Instruction
Give only the number of lines in the records that include the string "this".

---- Raw records

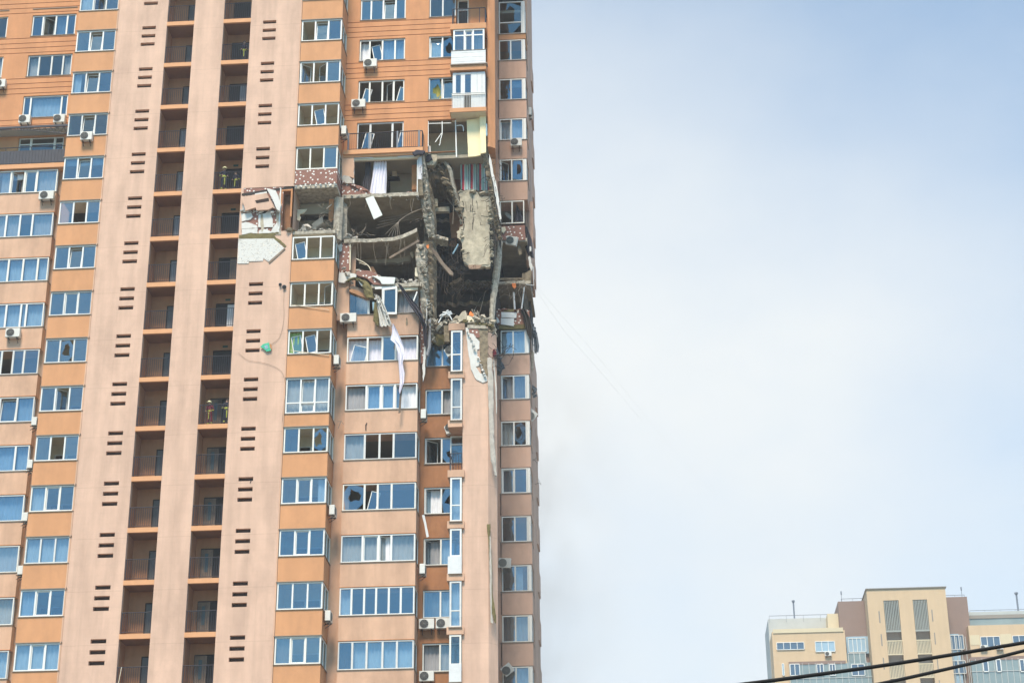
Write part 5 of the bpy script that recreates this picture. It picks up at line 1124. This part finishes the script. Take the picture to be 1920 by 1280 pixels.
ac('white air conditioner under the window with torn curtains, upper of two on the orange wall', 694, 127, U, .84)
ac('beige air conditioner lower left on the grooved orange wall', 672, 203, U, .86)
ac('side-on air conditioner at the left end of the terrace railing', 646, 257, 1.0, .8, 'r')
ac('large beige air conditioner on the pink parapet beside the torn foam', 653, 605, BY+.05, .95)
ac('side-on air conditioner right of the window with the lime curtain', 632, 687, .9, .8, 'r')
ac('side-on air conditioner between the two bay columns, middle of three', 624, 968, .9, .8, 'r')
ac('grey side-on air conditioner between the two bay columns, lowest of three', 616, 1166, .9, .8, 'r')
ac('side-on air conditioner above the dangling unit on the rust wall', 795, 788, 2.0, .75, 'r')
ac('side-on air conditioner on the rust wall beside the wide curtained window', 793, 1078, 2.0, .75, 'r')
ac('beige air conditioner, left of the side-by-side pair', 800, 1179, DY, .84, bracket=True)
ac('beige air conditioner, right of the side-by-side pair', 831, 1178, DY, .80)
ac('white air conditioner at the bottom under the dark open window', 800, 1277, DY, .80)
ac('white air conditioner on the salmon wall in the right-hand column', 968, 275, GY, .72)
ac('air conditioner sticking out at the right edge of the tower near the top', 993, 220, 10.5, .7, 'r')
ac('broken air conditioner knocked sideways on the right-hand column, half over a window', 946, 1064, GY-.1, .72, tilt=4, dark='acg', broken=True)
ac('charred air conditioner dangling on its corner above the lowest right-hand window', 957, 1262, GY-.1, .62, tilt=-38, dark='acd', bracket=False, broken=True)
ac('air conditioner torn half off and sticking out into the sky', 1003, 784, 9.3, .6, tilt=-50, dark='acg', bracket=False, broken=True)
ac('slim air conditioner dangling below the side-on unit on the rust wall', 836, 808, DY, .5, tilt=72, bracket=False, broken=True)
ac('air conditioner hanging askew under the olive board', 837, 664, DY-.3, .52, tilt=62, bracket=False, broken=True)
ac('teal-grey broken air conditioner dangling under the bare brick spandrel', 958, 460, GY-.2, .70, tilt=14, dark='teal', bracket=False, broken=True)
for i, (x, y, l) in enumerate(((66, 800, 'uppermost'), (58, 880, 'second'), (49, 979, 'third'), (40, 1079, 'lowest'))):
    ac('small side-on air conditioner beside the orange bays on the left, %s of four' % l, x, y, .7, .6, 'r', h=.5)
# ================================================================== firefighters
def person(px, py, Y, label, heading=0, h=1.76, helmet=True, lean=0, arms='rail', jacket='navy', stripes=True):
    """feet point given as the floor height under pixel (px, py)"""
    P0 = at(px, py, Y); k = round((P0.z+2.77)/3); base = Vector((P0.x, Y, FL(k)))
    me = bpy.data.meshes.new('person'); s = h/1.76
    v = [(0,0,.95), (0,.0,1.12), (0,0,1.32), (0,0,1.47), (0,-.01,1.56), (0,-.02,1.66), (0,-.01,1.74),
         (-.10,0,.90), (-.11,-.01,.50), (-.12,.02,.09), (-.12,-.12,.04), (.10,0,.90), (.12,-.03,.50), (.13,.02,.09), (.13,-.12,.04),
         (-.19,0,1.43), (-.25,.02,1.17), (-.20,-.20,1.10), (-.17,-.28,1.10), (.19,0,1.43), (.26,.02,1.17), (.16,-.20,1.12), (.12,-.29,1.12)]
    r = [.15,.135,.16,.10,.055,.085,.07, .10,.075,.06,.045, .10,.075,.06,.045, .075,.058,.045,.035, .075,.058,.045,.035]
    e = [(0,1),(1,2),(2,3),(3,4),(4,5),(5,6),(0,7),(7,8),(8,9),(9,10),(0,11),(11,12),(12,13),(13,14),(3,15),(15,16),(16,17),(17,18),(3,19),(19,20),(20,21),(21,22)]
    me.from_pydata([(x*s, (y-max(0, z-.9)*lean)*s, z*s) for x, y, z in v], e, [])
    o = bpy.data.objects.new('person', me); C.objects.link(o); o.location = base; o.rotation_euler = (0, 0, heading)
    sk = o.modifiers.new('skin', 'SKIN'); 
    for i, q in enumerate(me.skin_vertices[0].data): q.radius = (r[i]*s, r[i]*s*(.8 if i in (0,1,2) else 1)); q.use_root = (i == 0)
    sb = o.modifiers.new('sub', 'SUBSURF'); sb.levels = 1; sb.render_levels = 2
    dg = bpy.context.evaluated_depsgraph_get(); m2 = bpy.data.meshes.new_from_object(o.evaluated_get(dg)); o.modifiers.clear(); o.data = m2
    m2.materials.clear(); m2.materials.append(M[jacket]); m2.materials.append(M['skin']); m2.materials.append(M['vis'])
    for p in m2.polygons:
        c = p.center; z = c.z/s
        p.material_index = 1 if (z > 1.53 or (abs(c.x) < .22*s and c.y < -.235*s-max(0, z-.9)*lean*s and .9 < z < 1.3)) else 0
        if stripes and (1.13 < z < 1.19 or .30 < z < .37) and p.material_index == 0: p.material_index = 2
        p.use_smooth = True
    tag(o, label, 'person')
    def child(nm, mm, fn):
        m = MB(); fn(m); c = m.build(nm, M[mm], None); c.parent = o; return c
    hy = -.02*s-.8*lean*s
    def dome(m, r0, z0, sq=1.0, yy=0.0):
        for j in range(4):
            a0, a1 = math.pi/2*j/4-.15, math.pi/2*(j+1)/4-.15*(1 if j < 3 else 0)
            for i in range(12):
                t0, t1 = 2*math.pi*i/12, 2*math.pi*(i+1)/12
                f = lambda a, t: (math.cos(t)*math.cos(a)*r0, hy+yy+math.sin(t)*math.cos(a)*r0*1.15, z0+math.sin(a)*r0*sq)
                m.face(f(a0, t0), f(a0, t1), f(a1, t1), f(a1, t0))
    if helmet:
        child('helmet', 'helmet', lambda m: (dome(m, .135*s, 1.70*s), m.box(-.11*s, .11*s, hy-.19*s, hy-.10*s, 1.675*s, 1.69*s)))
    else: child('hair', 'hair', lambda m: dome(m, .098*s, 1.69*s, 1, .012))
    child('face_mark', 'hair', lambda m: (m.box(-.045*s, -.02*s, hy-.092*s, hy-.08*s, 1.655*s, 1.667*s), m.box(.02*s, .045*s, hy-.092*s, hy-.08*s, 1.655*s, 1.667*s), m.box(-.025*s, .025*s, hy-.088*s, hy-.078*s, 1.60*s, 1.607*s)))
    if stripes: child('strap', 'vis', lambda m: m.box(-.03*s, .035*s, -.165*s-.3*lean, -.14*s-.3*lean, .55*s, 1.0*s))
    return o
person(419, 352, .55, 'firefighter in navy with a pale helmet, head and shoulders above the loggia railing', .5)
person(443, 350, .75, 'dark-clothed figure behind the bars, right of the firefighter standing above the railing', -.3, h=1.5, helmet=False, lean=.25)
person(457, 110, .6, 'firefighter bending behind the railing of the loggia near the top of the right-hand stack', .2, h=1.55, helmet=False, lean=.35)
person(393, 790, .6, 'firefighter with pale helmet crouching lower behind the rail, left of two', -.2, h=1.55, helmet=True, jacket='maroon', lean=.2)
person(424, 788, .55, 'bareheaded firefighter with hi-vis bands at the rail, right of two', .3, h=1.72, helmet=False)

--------
---- Raw records

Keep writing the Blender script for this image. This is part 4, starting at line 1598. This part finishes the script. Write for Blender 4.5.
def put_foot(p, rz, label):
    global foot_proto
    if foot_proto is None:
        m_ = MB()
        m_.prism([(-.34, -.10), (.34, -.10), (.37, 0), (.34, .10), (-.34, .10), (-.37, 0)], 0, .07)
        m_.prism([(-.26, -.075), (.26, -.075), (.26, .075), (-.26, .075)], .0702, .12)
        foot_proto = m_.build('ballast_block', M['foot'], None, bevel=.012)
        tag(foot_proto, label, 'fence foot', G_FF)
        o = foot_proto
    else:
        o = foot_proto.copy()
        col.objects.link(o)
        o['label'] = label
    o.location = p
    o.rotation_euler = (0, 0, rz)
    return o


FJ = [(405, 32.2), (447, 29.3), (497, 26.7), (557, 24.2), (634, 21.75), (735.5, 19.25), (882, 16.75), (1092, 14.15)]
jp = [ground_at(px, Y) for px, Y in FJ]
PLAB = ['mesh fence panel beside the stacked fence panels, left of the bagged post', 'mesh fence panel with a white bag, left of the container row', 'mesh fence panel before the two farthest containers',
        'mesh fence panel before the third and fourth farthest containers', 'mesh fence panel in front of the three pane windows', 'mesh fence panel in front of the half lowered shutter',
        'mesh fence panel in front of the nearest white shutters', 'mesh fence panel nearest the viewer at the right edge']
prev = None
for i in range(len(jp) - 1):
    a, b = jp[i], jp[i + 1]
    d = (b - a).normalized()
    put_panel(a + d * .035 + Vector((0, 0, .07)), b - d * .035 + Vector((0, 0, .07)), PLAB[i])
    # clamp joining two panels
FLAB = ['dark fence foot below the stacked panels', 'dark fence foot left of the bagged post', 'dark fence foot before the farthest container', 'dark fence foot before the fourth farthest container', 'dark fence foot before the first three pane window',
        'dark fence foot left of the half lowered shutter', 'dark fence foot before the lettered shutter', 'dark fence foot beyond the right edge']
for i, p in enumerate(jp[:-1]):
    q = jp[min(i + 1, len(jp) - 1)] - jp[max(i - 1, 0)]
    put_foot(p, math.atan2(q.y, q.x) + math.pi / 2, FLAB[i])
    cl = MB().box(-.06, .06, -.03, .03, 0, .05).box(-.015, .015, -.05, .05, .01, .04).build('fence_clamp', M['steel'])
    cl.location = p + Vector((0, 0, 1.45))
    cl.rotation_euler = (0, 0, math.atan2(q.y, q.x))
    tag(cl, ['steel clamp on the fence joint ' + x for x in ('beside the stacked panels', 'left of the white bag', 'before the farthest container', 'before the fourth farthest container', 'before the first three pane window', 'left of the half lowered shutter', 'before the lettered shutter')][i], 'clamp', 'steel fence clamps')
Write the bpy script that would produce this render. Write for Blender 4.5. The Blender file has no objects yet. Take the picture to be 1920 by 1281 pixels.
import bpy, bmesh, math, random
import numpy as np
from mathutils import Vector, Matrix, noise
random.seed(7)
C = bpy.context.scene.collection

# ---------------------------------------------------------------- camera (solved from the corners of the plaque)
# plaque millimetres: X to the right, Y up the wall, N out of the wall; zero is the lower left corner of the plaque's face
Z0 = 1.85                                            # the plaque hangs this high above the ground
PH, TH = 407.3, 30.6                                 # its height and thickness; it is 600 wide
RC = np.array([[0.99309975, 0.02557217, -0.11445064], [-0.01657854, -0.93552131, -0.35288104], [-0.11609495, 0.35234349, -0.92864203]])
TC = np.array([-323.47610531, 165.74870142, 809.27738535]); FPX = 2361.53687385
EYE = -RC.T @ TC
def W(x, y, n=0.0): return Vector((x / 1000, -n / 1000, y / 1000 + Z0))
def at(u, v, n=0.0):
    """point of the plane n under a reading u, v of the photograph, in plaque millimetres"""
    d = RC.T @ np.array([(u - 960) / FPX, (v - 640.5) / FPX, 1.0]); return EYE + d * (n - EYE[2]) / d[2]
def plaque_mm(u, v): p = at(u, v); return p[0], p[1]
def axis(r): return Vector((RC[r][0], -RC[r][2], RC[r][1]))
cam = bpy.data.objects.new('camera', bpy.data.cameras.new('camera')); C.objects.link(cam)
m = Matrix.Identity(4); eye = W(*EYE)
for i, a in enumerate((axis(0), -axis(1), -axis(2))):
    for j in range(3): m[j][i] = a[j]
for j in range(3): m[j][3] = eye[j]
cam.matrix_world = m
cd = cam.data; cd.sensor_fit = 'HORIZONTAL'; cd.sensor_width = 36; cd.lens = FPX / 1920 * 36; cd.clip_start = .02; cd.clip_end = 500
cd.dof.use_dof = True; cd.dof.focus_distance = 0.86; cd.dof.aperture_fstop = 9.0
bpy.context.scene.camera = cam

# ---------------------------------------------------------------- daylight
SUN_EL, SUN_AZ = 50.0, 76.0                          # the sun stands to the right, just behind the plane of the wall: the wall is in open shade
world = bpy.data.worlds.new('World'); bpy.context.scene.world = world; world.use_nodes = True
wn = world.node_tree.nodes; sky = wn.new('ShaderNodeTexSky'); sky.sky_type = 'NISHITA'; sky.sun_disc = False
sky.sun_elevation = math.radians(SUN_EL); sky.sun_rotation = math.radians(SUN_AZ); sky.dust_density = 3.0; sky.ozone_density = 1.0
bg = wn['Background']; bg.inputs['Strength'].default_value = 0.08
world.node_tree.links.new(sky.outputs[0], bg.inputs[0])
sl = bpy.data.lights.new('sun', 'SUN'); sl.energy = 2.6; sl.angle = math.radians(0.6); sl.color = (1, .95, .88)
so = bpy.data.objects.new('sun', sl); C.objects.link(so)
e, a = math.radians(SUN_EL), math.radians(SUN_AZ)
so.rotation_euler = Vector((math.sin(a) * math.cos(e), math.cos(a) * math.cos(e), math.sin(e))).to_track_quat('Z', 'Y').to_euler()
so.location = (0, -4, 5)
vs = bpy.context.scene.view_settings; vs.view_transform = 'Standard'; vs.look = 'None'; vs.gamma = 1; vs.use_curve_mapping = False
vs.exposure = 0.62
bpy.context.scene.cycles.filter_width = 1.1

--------

The result
4